President Biden signed an executive order Friday that takes decisions about whether to prosecute certain major crimes in the military, including sexual assault, out of the chain of command and assigns them to independent military attorneys. 

The changes come after years of pressure on the military from members of Congress and victims' advocates to take commanders — who may have a bias in whether a case goes forward — out of prosecutorial decisions for major crimes, especially in cases of sexual assault. 

Congress passed the reforms in the annual defense bill in December 2021, but any changes to the manual regarding the court martial process require the president's signature on an executive order. 

This order changes the Uniform Code of Military Justice and transfers the decision to prosecute from commanders to specialized independent military prosecutors in cases of sexual assault, domestic violence, child abuse, murder and other serious crimes, senior administration officials told reporters this week. 

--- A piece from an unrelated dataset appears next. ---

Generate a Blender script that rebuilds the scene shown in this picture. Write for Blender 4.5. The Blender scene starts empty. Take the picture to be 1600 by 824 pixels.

These changes represent the most significant transformation of the military justice system since the Uniform Code of Military Justice was established in 1950, according to the officials. 

By Dec. 27, each military service will have an operational office of special trial counsel staffed by military attorneys to handle the covered offenses. The services have already begun appointing one-star generals and admirals to head those offices and hiring specialized staff. 

The recommendation to take the authority out of the chain of command was one of more than 80 recommendations a commission on sexual assault in the military made in 2021 to Defense Secretary Lloyd Austin. He created the panel on his first full day in office, in order to address a problem that continues to taint the military. 

"Under President Biden's leadership and through today's Executive Order, the Department of Defense will enact long-needed reforms to the military justice system, transforming how DoD responds to allegations of sexual assault and related crimes," Deputy Defense Secretary Kathleen Hicks said in a statement.